The research covers the period from the proclamation of the Republic of Indonesia by Sukarno on August 17, 1945 up to and including 1949, the year in which the Netherlands signed the transfer of sovereignty on December 27. It was carried out by the Royal Institute for Language, Land and Ethnology (KITLV), the Netherlands Institute for Military History (NIMH) and the NIOD, the Institute for War, Holocaust and Genocide Studies.
"I am today offering a sincere apology to the people of Indonesia for the systematic, and widespread extreme violence by the Dutch during those years, and the previous Cabinets who consistently looked away," Rutte said. "These apologies are what they are: Full recognition that we have all failed," he added.
"The Netherlands waged a colonial war in which extreme violence was used systematically and widely, up to torture, which in most cases went unpunished," Rutte said at a press conference in Brussels. "The prevailing culture was one of looking away, shirking responsibility, and a misplaced colonial sense of superiority." It is, he said, "a painful observation and we have to take that into account".
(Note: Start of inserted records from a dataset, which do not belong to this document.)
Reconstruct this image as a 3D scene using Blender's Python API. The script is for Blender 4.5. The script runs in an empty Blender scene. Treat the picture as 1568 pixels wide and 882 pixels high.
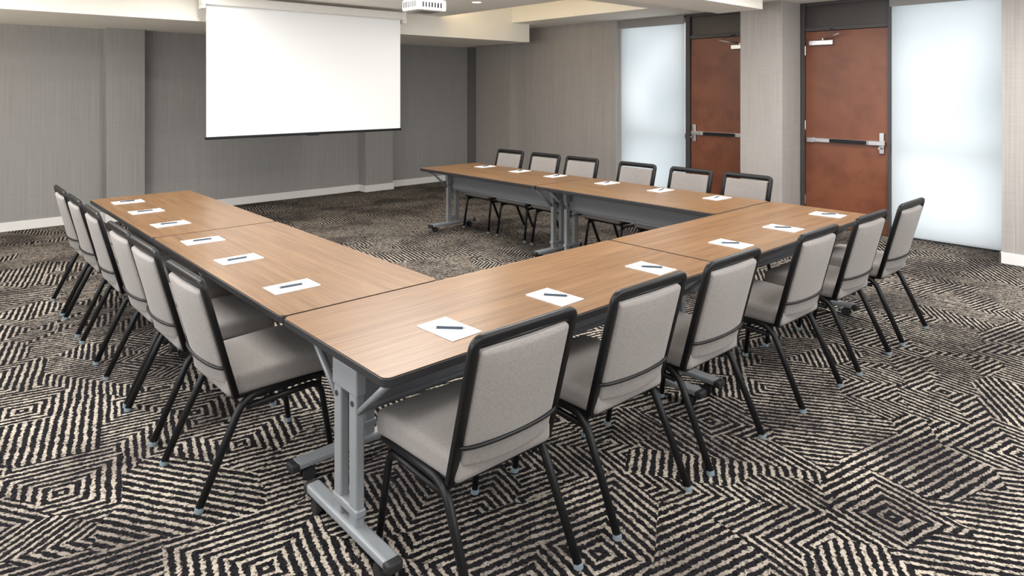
import bpy, bmesh, math, random
from mathutils import Vector, Matrix
random.seed(4)
SC = bpy.context.scene
SC.view_settings.view_transform = 'Standard'
SC.view_settings.look = 'None'
SC.view_settings.exposure = 0.0

# ---------------------------------------------------------------- materials
def newmat(name):
    m = bpy.data.materials.new(name); m.use_nodes = True
    nt = m.node_tree
    b = nt.nodes.get('Principled BSDF')
    return m, nt, b
def nd(nt, t, **kw):
    n = nt.nodes.new(t)
    for k, v in kw.items(): setattr(n, k, v)
    return n
def math_(nt, op, a, b=None, c=None):
    n = nt.nodes.new('ShaderNodeMath'); n.operation = op
    for i, v in enumerate((a, b, c)):
        if v is None: continue
        if isinstance(v, (int, float)): n.inputs[i].default_value = v
        else: nt.links.new(v, n.inputs[i])
    return n.outputs[0]
def mixc(nt, fac, a, b):
    n = nt.nodes.new('ShaderNodeMix'); n.data_type = 'RGBA'
    for idx, v in ((0, fac), (6, a), (7, b)):
        if isinstance(v, (int, float)): n.inputs[idx].default_value = v
        elif isinstance(v, tuple): n.inputs[idx].default_value = (*v, 1) if len(v) == 3 else v
        else: nt.links.new(v, n.inputs[idx])
    return n.outputs[2]
def noise(nt, vec, scale, detail=2, rough=0.5, dim='3D'):
    n = nt.nodes.new('ShaderNodeTexNoise'); n.noise_dimensions = dim
    n.inputs['Scale'].default_value = scale; n.inputs['Detail'].default_value = detail
    n.inputs['Roughness'].default_value = rough
    if vec is not None: nt.links.new(vec, n.inputs['Vector'])
    return n.outputs['Fac']
def ramp(nt, fac, a, b):
    n = nt.nodes.new('ShaderNodeMapRange'); n.clamp = True
    nt.links.new(fac, n.inputs[0]); n.inputs[1].default_value = a; n.inputs[2].default_value = b
    return n.outputs[0]
def scalev(nt, vec, s):
    n = nt.nodes.new('ShaderNodeMapping'); n.inputs['Scale'].default_value = s
    nt.links.new(vec, n.inputs['Vector']); return n.outputs[0]
def bump(nt, bsdf, h, strength, dist=0.01):
    n = nt.nodes.new('ShaderNodeBump'); n.inputs['Strength'].default_value = strength
    n.inputs['Distance'].default_value = dist
    nt.links.new(h, n.inputs['Height']); nt.links.new(n.outputs[0], bsdf.inputs['Normal'])
def objco(nt): return nt.nodes.new('ShaderNodeTexCoord').outputs['Object']
def plain(name, col, rough=0.5, metal=0.0, spec=0.5, var=0.06, vs=8):
    m, nt, b = newmat(name)
    n = noise(nt, objco(nt), vs, 3)
    lo = tuple(c * (1 - var) for c in col); hi = tuple(min(1, c * (1 + var)) for c in col)
    nt.links.new(mixc(nt, n, lo, hi), b.inputs['Base Color'])
    b.inputs['Roughness'].default_value = rough; b.inputs['Metallic'].default_value = metal
    b.inputs['Specular IOR Level'].default_value = spec
    return m

def mat_carpet():
    m, nt, b = newmat('carpet_hatched')
    P = nt.nodes.new('ShaderNodeNewGeometry').outputs['Position']
    wob = nt.nodes.new('ShaderNodeTexNoise'); wob.inputs['Scale'].default_value = 9; wob.inputs['Detail'].default_value = 2
    nt.links.new(P, wob.inputs['Vector'])
    sub = nd(nt, 'ShaderNodeVectorMath', operation='SUBTRACT'); nt.links.new(wob.outputs['Color'], sub.inputs[0]); sub.inputs[1].default_value = (.5, .5, .5)
    scl = nd(nt, 'ShaderNodeVectorMath', operation='SCALE'); nt.links.new(sub.outputs[0], scl.inputs[0]); scl.inputs['Scale'].default_value = 0.014
    add = nd(nt, 'ShaderNodeVectorMath', operation='ADD'); nt.links.new(P, add.inputs[0]); nt.links.new(scl.outputs[0], add.inputs[1])
    Q = add.outputs[0]
    mp = nt.nodes.new('ShaderNodeMapping'); mp.inputs['Rotation'].default_value = (0, 0, math.radians(12)); mp.inputs['Location'].default_value = (.9, .4, 0)
    nt.links.new(Q, mp.inputs['Vector']); Q = mp.outputs[0]
    S = 2.2
    v = nd(nt, 'ShaderNodeTexVoronoi', voronoi_dimensions='2D', distance='CHEBYCHEV', feature='F1')
    v.inputs['Scale'].default_value = S; v.inputs['Randomness'].default_value = 1.0
    nt.links.new(Q, v.inputs['Vector'])
    per = 0.037
    ring = math_(nt, 'MULTIPLY', v.outputs['Distance'], 1 / (S * per))
    sc = nd(nt, 'ShaderNodeSeparateColor'); nt.links.new(v.outputs['Color'], sc.inputs[0])
    sp = nd(nt, 'ShaderNodeSeparateXYZ'); nt.links.new(Q, sp.inputs[0])
    # each patch: straight hatch in one of four directions, a chevron zig-zag, or nested squares
    ang = math_(nt, 'MULTIPLY', math_(nt, 'FLOOR', math_(nt, 'MULTIPLY', sc.outputs[0], 3.999)), math.pi / 4)
    lin = math_(nt, 'ADD', math_(nt, 'MULTIPLY', sp.outputs[0], math_(nt, 'COSINE', ang)),
                math_(nt, 'MULTIPLY', sp.outputs[1], math_(nt, 'SINE', ang)))
    oth = math_(nt, 'SUBTRACT', math_(nt, 'MULTIPLY', sp.outputs[1], math_(nt, 'COSINE', ang)),
                math_(nt, 'MULTIPLY', sp.outputs[0], math_(nt, 'SINE', ang)))
    zig = math_(nt, 'PINGPONG', oth, 0.22)
    chev = math_(nt, 'MULTIPLY', math_(nt, 'ADD', lin, zig), 1 / (per * 1.25))
    lin = math_(nt, 'MULTIPLY', lin, 1 / per)
    def fmix(f, a, c):
        mf = nd(nt, 'ShaderNodeMix'); mf.data_type = 'FLOAT'
        nt.links.new(f, mf.inputs[0]); nt.links.new(a, mf.inputs[2]); nt.links.new(c, mf.inputs[3]); return mf.outputs[0]
    ph = fmix(math_(nt, 'GREATER_THAN', sc.outputs[1], 0.28), ring, lin)
    ph = fmix(math_(nt, 'GREATER_THAN', sc.outputs[1], 0.66), ph, chev)
    n1 = noise(nt, P, 65, 2, .6)
    ph = math_(nt, 'ADD', ph, math_(nt, 'MULTIPLY', math_(nt, 'SUBTRACT', n1, .5), 0.62))
    tri = math_(nt, 'ABSOLUTE', math_(nt, 'SUBTRACT', math_(nt, 'FRACT', ph), .5))
    n2 = noise(nt, P, 20, 3, .65)
    thr = math_(nt, 'ADD', math_(nt, 'MULTIPLY', math_(nt, 'SUBTRACT', n2, .5), .60), 0.292)
    msk = ramp(nt, math_(nt, 'SUBTRACT', tri, thr), -0.02, 0.045)
    tv = nd(nt, 'ShaderNodeTexVoronoi', voronoi_dimensions='2D', feature='F1'); tv.inputs['Scale'].default_value = 130
    nt.links.new(P, tv.inputs['Vector'])
    tc = nd(nt, 'ShaderNodeSeparateColor'); nt.links.new(tv.outputs['Color'], tc.inputs[0])
    brk = ramp(nt, tc.outputs[0], 0.08, 0.35)
    msk2 = math_(nt, 'MULTIPLY', msk, math_(nt, 'ADD', math_(nt, 'MULTIPLY', brk, .7), .3))
    big = ramp(nt, noise(nt, P, 1.4, 3, .6), .38, .56)
    light = mixc(nt, big, (0.18, 0.154, 0.134), (0.43, 0.377, 0.315))
    dark = mixc(nt, tc.outputs[1], (0.005, 0.005, 0.0065), (0.019, 0.0175, 0.019))
    nt.links.new(mixc(nt, msk2, dark, light), b.inputs['Base Color'])
    b.inputs['Roughness'].default_value = 0.95; b.inputs['Specular IOR Level'].default_value = 0.04
    bump(nt, b, math_(nt, 'ADD', tv.outputs['Distance'], msk), 0.35, 0.004)
    return m

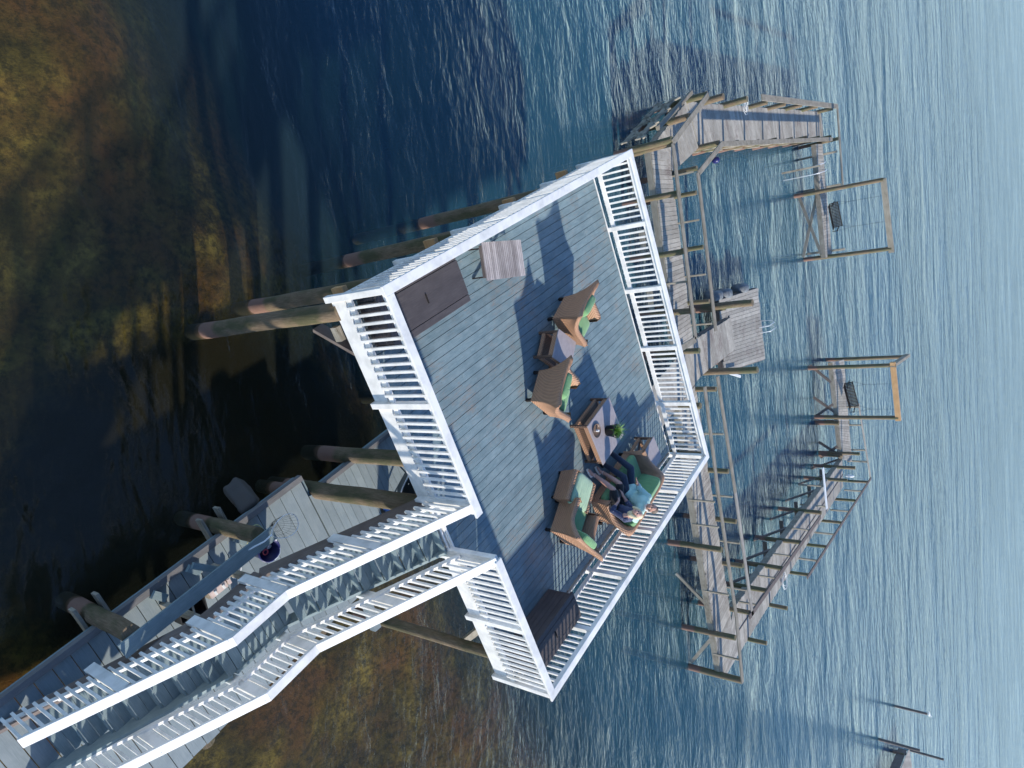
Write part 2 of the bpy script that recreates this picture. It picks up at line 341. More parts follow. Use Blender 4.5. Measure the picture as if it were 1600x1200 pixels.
# ------------------------------------------------------------------ raised deck
dk = thing('raised_deck', 'large square raised deck of blue grey boards standing on tall piles', 'deck', (3.66, 3.66, 0))
E0, E1 = .092, 7.228
mb = MB(); x = E0+.035; bw, gap = .140, .009
while x + bw < E1-.02:
    y = E0+.035; y1 = E1-.035; seg = random.uniform(1.2, 4.8)
    while y < y1:
        e = min(y+seg, y1)
        if y1-e < .5: e = y1
        mb.quad((x, y), (x, e-.005), (x+bw, e-.005), (x+bw, y), DK-.035+random.uniform(-.0015, .0015), DK+random.uniform(-.002, .002)); y = e; seg = random.choice((3.6, 4.8, 6.0))
    x += bw+gap
mb.build('deck_boards', DECK, dk)
mb = MB()   # white nosing boards round the edge, open at the stairs
for a, b in (((E0, E0), (E0, E1)), ((E0, E1), (E1, E1)), ((E1, E1), (E1, E0)), ((E1, E0), (E0, E0))):
    dx, dy = b[0]-a[0], b[1]-a[1]; L = hypot(dx, dy); ux, uy = dx/L, dy/L; nx_, ny_ = uy, -ux
    mb.bar((a[0]+nx_*.012, a[1]+ny_*.012, DK-.008), (b[0]+nx_*.012-ux*.026, b[1]+ny_*.012-uy*.026, DK-.008), .024, .03)
mb.build('nosing_trim', WHITE, dk, bevel=.003)
mb = MB(); zf = DK-.165
for a, b in (((E0-.012, E0-.026), (E0-.012, E1+.026)), ((E0+.014, E1+.012), (E1+.026, E1+.012)), ((E1+.012, E1), (E1+.012, E0-.026)), ((E1-.002, E0-.012), (E0+.002, E0-.012))):
    mb.bar((*a, zf), (*b, zf), .026, .28)
mb.build('fascia', WHITE, dk)
mb = MB()
for k in range(15):
    y = .35+k*.47; mb.bar((.12, y, DK-.17), (7.2, y, DK-.17), .045, .24)
mb.build('joists', BEAMW, dk)
for s in (.45, 2.55, 4.9, 6.9):
    MB().bar((.0, s, 3.62), (7.3, s, 3.62), .09, .26).build('beam', NEWW, dk)
def pile(mb, t, s, z0, z1, r=.15, lean=(0, 0), n=14):
    k = 8; pts = [(t+lean[0]*i/k + random.uniform(-.008, .008), s+lean[1]*i/k + random.uniform(-.008, .008), z0+(z1-z0)*i/k) for i in range(k+1)]
    mb.tube(pts, [r*(1.08-.14*i/k)*(1+random.uniform(-.02, .02)) for i in range(k+1)], n, wob=.03); return mb
for t, s, r in ((.27, .0+.14, .143), (.27, 1.2, .135), (.27, 3.66, .135), (.25, 6.12, .13), (3.5, 1.15, .15), (3.62, .14, .16), (6.88, .2, .105), (7.0, 3.6, .15), (7.0, 6.5, .15), (3.6, 3.7, .15), (3.6, 6.4, .15)):
    b_ = MB(); pile(b_, t, s, -2.5, DK-.26, r); b_.build('pile', PILE, dk)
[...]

According to the prime minister, the responsibility for "this black page in our history" lies first and foremost with the authorities at the time. "The Dutch government, parliament, the armed forces as an institution and the judicial authorities. The Cabinet takes full responsibility for their collective failure, which was the basis of the extreme violence in the period described."
Rutte also went beyond those apologies offered by King Willem-Alexander nearly two years ago on an official visit to Jakarta. "Each generation has to relate to its own past, including us, and we feel that very strongly today," Rutte said. "This study paints a full picture of the tragedy of this period."